One of the leading opponents of the Washington Wizards leaving the District of Columbia is a colorful former crack cocaine dealer who has a history of being banned from working with the city government, until it turns to him in a time of desperation. And desperation is presently the name of the game, as the nation’s capital considers throwing at least half a billion dollars at the Wizards in an attempt to keep them in the city.
One of the leading opponents of the move is a veteran activist whose checkered past is consistently ignored in local coverage. Ronald Moten is frequently cited by local news for his activism with Don’t Mute DC, his successful movement to keep “go-go music playing in Shaw, despite opposition from residents at a nearby luxury apartment building.” Now, he’s threatening to go as far as shutting down basketball games if owner Ted Leonsis follows through with his plan to relocate games to Alexandria, Virginia.

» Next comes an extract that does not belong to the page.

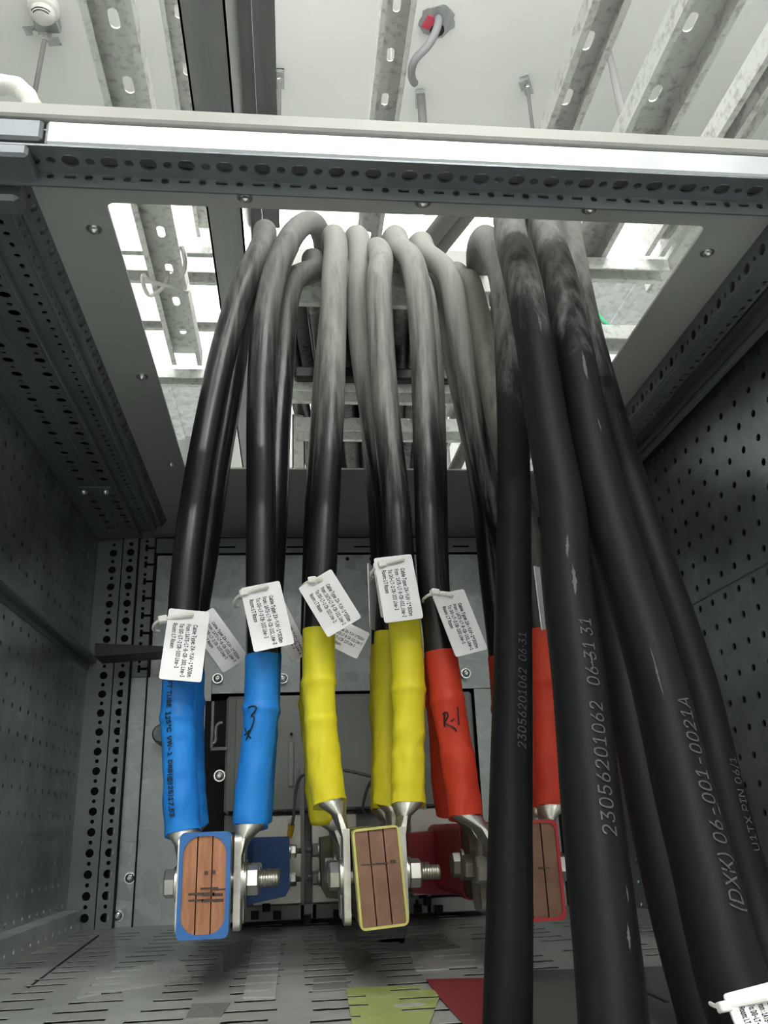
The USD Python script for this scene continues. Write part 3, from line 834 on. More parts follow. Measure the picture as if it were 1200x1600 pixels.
cable('c4b', 'dull yellow sleeved cable furthest back of the middle yellow three',
      [(602, 1268, yc_), (602, 1180, yc_), (600, 1100, yc_), (601, 1000, yc_), (600, 900, yc_), (594, 783, yc_), (585, 690, yc_), (576, 600, yc_), (570, 500, yc_), (572, 440, yc_)],
      top_for(575, .82, .56, .10), sleeve=(M_yellow, 1018, 'yellow'), lugx=.0800, side=1, lugy=yc_, mj=M_jacketdustlit, seed=9)
cable('c5', 'black cable with bulging yellow sleeve and the highest white tag',
      [(638, 1258, yl), (638, 1200, yl), (638, 1100, yl), (637, 1040, yl), (632, 975, yl), (626, 900, yl), (618, 783, .70), (609, 700, .705), (600, 600, .71), (594, 500, .715), (593, 430, .72)],
      top_for(593, .722, .520, .110), sleeve=(M_yellow, 971, 'yellow'), lugx=.0800, side=1, lugy=yl, mj=M_jacketdustlit, seed=7)
cable('c6', 'black cable with red sleeve handwritten R-1 above the red busbar',
      [(727, 1278, yl), (722, 1228, yl), (711, 1160, yl), (700, 1100, yl), (690, 1029, yl), (680, 950, yl), (674, 880, yl), (670, 783, .70), (667, 700, .705), (664, 600, .71), (658, 500, .715), (642, 405, .725)],
      top_for(624, .74, .545, .125), sleeve=(M_red, 1029, 'red'), lugx=.1555, side=-1, lugy=yl, mj=M_jacketdustlit, seed=11)
cable('c6b', 'dark red sleeved cable shaded behind the one marked R-1',
      [(706, 1272, yb_), (702, 1240, yb_), (696, 1180, yb_), (691, 1107, yb_), (686, 1040, yb_), (682, 950, yb_), (679, 850, yb_), (678, 750, yb_), (676, 650, yb_), (671, 550, yb_), (658, 450, yb_)],
      top_for(640, .785, .55, .11), sleeve=(M_red, 1036, 'red'), lugx=.1555, side=-1, lugy=yb_, mj=M_jacketdustlit, seed=12)
cable('c7b', 'dusty black cable leaning right behind the first black cable, red sleeve mostly hidden',
      [(798, 1262, yc_), (796, 1200, yc_), (789, 1080, yc_), (779, 980, yc_), (768, 890, yc_), (757, 783, yc_), (740, 690, yc_), (720, 600, .80), (702, 510, .80), (688, 440, .80)],
      top_for(668, .81, .56, .11), sleeve=(M_red, 1028, 'red'), lugx=.1940, side=1, lugy=yc_, mj=M_jacketdustlit, seed=13)
cable('c7', 'long black cable sweeping from top middle down right, behind the first black cable',
      [(848, 1262, yb_), (846, 1200, yb_), (838, 1080, yb_), (820, 960, yb_), (800, 880, yb_), (774, 790, yb_), (752, 700, yb_), (734, 600, .75), (715, 500, .75), (693, 420, .755)],
      top_for(665, .755, .55, .125), sleeve=(M_red, 1000, 'red'), lugx=.1940, side=1, lugy=yb_, mj=M_jacketdustlit, seed=14)
cable('c8', 'olive grey dusty cable running to the bright red sleeve right of the first black cable',
      [(864, 1262, yl), (862, 1200, yl), (858, 1100, yl), (850, 1000, yl), (838, 915, yl), (818, 820, .70), (792, 710, .71), (768, 600, .73), (748, 500, .75), (732, 440, .765)],
      top_for(716, .80, .555, .10), sleeve=(M_red, 990, 'red'), lugx=.1940, side=1, lugy=yl, mj=M_jacketolive, seed=15)
cable('f1', 'straight black cable hanging in front of the red busbar, numbered along its length',
      [(792, 1620, 80), (795, 1500, 75), (798, 1250, 67), (801, 1062, 62), (802, 912, 58), (803, 800, 54), (802, 700, 49.5), (799, 600, 47), (793, 500, 45), (783, 425, 44)],
      [at(768, 388, Y=.655), at(755, 372, Y=.715), at(746, 392, Y=.80), at(752, 470, Y=.96), at(768, 580, Y=1.25), (.34, 1.9, .72), (.40, 2.7, .72)], mj=M_jacketd, width=True, extend=.5)
f2t = at(796, 350, Y=.548)
cable('f2', 'thick black foreground cable with white scuffs, second from the right pair',
      [(962, 1640, 112), (950, 1500, 108), (935, 1362, 100), (923, 1250, 92), (905, 1062, 85), (887, 912, 77), (880, 800, 73), (862, 700, 67), (846, 600, 62), (829, 500, 58), (811, 420, 54.5)],
      [f2t, at(798, 304, Y=.565), at(804, 288, Y=.62), at(812, 328, Y=.71), at(818, 400, Y=.82), at(820, 480, Y=.95), at(808, 600, Y=1.25), (.42, 1.9, .72), (.48, 2.7, .72)], mj=M_jacketd, width=True, extend=.5)
f3t = at(852, 352, Y=.556)
cable('f3', 'thick black foreground cable printed with long code, between the scuffed cable and right edge',
      [(1170, 1610, 118), (1135, 1500, 108), (1101, 1362, 100), (1072, 1250, 93), (1027, 1062, 84), (982, 912, 78), (948, 793, 72), (925, 700, 66), (907, 600, 61), (888, 500, 56.5), (872, 425, 54)],
      [f3t, at(850, 306, Y=.573), at(854, 290, Y=.628), at(860, 330, Y=.718), at(862, 400, Y=.828), at(860, 480, Y=.958), at(846, 600, Y=1.25), (.46, 1.9, .72), (.52, 2.7, .72)], mj=M_jacketd, width=True, extend=.5)
f4t = at(888, 365, Y=.640)
cable('f4', 'rightmost black cable running down along the perforated panel',
      [(1238, 1640, .50), (1215, 1550, .505), (1192, 1460, .515), (1160, 1350, .525), (1124, 1212, .535), (1088, 1062, .55), (1038, 912, .565), (998, 793, .58), (968, 700, .59), (939, 600, .60), (913, 500, .61), (898, 425, .62)],
      [f4t, at(886, 336, Y=.656), at(888, 324, Y=.71), at(890, 350, Y=.79), at(888, 412, Y=.90), at(880, 520, Y=1.1), at(870, 605, Y=1.4), (.50, 1.9, .72), (.56, 2.7, .72)], mj=M_jacketd, extend=.5)
f5t = at(842, 372, Y=.70)
cable('f5', 'dark shaded cable showing between the two thick foreground cables',
      [(1112, 1640, .455), (1090, 1560, .472), (1058, 1450, .50), (1028, 1330, .53), (1000, 1200, .56), (972, 1050, .585), (944, 900, .60), (922, 800, .615), (900, 690, .63), (880, 580, .65), (860, 470, .67)],
      [f5t, at(839, 349, Y=.716), at(838, 344, Y=.77), at(838, 375, Y=.85), at(836, 450, Y=.98), at(826, 590, Y=1.3), (.44, 1.9, .75), (.50, 2.7, .75)], mj=M_jacketd, extend=.5)
# two more cables on a higher tray, seen through the top of the opening
for k, lab in ((0, 'left of two dark cables crossing high above the opening'), (1, 'right of two dark cables crossing high above the opening')):
    o = k * 24
    P = [at(598 + o, 480, Z=.86), at(640 + o, 415, Z=.86), at(690 + o, 352, Z=.865), at(735 + o, 290, Z=.87)]
    t = thing('tray_cable', lab, 'cable', P[0])
    obj('jacket', tube(resample(P, .02)[0], .0140, 20), M_jacketd, t, smooth=40)

ORD = ['first', 'second', 'third', 'fourth', 'fifth', 'sixth', 'seventh', 'eighth', 'ninth']
for k in range(9):
    x = .006 + .0275 * k
    P = [(x, .985, .725), (x + .03, 1.3, .722), (x + .085, 1.65, .722), (x + .16, 2.2, .722), (x + .22, 2.95, .722)]
    t = thing('tray_cable', f'black tray cable behind the bends, {ORD[k]} from the left on the overhead tray', 'cable', P[0], 'black cables lying on the overhead tray')
    obj('jacket', tube(resample(P, .02)[0], .0130, 18), M_jacketd, t, smooth=40)


def label_on(key, text, h, py, ang, m, name='printed_text', on_sleeve=False, bold=False, squash=1.0, down=True):
    t, Q, s, Qs = CABLES[key]
    q = Qs if on_sleeve else Q
    ss = np.r_[0, np.cumsum(np.linalg.norm(np.diff(q, axis=0), axis=1))]
    v = (M @ q.T).T
    y = v[:, 1] / v[:, 2] * F + 800
    y = np.where(v[:, 2] > .1, y, 9e3)
    front = np.argmax(y < 500) if (y < 500).any() else len(y)
    i = int(np.argmin(np.abs(y[:front] - py)))
    obj(name, wrap_text(text, h, q, RC, ss[i], ang, down, bold, squash, RADII[key] if on_sleeve else None), m, t)


M_scuff = plain('pale_scuff', (.07, .07, .07), .7)


def scuff(key, py, ang, L, W, seed):
    t, Q, s, Qs = CABLES[key]
    v = (M @ Q.T).T
    y = np.where(v[:, 2] > .1, v[:, 1] / v[:, 2] * F + 800, 9e3)
    i = int(np.argmin(np.abs(y[:int(np.argmax(y < 450))] - py)))
    T, N, B = frames(Q)
    rr = random.Random(seed)
    n = 16
    ms, c = [], 0.
    V, f = [], []
    for k in range(n + 1):
        c += rr.uniform(-.16, .16) * W
        w = W * rr.uniform(.45, 1.) * math.sin(math.pi * (k + .3) / (n + .6))
        for e_ in (-1, 0, 1):
            V.append((L * k / n, c + e_ * w, 0))
    for k in range(n):
        for e_ in (0, 1):
            a_ = 3 * k + e_
            f += [(a_, a_ + 1, a_ + 4), (a_, a_ + 4, a_ + 3)]
    V = np.array(V)
    along = s[i] + V[:, 0]
    th = ang + V[:, 1] / RC
    cc = [np.stack([np.interp(along, s, A[:, k]) for k in range(3)], 1) for A in (Q, N, B)]
    P = cc[0] + (RC + .00025) * (np.cos(th)[:, None] * cc[1] + np.sin(th)[:, None] * cc[2])
    obj('scuff', trimesh.Trimesh(P, f, process=False), M_scuff, t)


for a_ in (('f2', 545, .05, .020, .0012, 1), ('f2', 960, -.1, .020, .0014, 2), ('f2', 900, -.25, .016, .0010, 3), ('f2', 1490, .35, .010, .0009, 4), ('f2', 1430, .5, .006, .0007, 5), ('f2', 1060, .2, .010, .0006, 9),
           ('f3', 615, -.1, .030, .0013, 6), ('f3', 1110, -.45, .030, .0005, 7), ('f3', 700, .1, .012, .0007, 8), ('f3', 1300, .6, .006, .0006, 11)):
    scuff(*a_)
label_on('f1', '23056201062  06·31', .0058, 1180, .25, M_print, down=False)
label_on('f2', '23056201062   06·31 31', .0064, 1335, .15, M_print, down=False)
label_on('f3', '(DXK) 06-001-0021A', .0066, 1450, .25, M_print, down=False)
label_on('f4', 'U1TX PIN 06/1', .0056, 1330, .35, M_print, down=False)
label_on('c1', 'FT TUBE  125°C  VW-1  DRS(@)25/17.53', .0036, 1066, -.42, M_ink, on_sleeve=True, bold=True, squash=1.02)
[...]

“There will be no games down here. You will see the go-go float down here, and we will shut it down,” Moten vowed. “We will make it very inconvenient for games to proceed.”
For all the benefits a move could bring to Virginia, the departure of the Wizards would serve as the final blow to DC’s crime-ridden Chinatown neighborhood, which has seen a spate in highly publicized criminal activity that led to a spate of local businesses closing their doors. Just last month a man was robbed at gunpoint near the arena.
In going so far as to threaten shutting down games, Moten is working to advance the agenda of longtime ally Mayor Muriel Bowser, whose deputy mayor announced a voucher worth almost half a million dollars to Check It Enterprises, for which Moten serves as agent and governor, just weeks after he vowed to shut down Wizards games. Since 2019, Check It Enterprises has received over $4 million from various DC government agencies — including a single voucher for $2 million in 2020.
The organization’s name stems from the Check It gang, a group of gay and lesbian gangsters who “terrorized” people at the Gallery Place mMetro stop before switching to entrepreneurship and opening up a storefront in Southeast DC. Moten, who had been arrested for selling crack in 1991 and spent four years in jail, worked with the gang members to transition them from crime to selling clothing.
When I visited the storefront earlier this week, it looked pretty dilapidated on the inside for something that has received millions of taxpayer dollars. As I looked around, I did not see any clothes that were evidently for sale. I asked, for example, if I could buy a bumper sticker and was told they hope to have those ready by June. Unlike its interior, the facade looked put together, and was next to a building that prominently flew a Palestinian flag.
There is no evidence that Moten’s anti-Wizards relocation efforts are formally coordinated with the mayor’s office. But the relationship between the two goes back years. In 2019, when Mayor Bowser’s government started throwing money at Moten’s Check It Enterprises, she praised his earlier work with the “Peaceoholics,” a controversial group that he founded that was banned from operating in DC public schools after one of its staffers started sexual relationships with two teenage girls within weeks of working in a school.
That Peaceoholic, who was also a convicted murderer, was convicted of five counts of enticing a minor and sexual assault. Before it shuttered, Peaceoholics received more than $10 million from the DC government. The Peaceoholics, which Moten ran for years, put ex-criminals in public schools that DC felt its cops couldn’t adequately serve. The organization, however, was plagued by massive financial mismanagement. DC alleged that Moten and his founding partner, Jauhar Abraham, submitted false tax returns in order to secure grants to the tune of millions of dollars.
In 2016, Moten settled, promising to pay $10,000 in $200 monthly increments. While he did not admit wrongdoing, he “was prohibited from serving in any financial management role of any nonprofit organization in the District,” per the Washington Post, which noted a “striking about-face” from the city’s attorney general, who filed a motion in 2019 releasing Moten from further payments because, the paper said, “the city needs him.”
Bowser’s 2019 praise of Moten’s Peaceoholics came weeks after the city’s flip-flop — and she promised to grant him contracts in the future should the right situation arise. “People deserve second chances,” she said; her government has since showered his Check It Enterprises with millions of dollars. Prior to her praise, DC had only sent Check It Enterprises a single, $16,666.66, direct deposit. Since then, the gravy train has been flowing — and Moten’s latest activist efforts would directly benefit his political ally.
The decision to relocate — or not! — professional sports teams is big business, both for billionaire owners like Leonsis but also for local activists like Moten. Democrats in Virginia are working overtime to nix Governor Glenn Youngkin’s plan to take the Washington out of the Wizards (or, vice versa? — and no one seems to know how this battle between the billionaire and the scrappy taxpayer-funded local activist will pan out.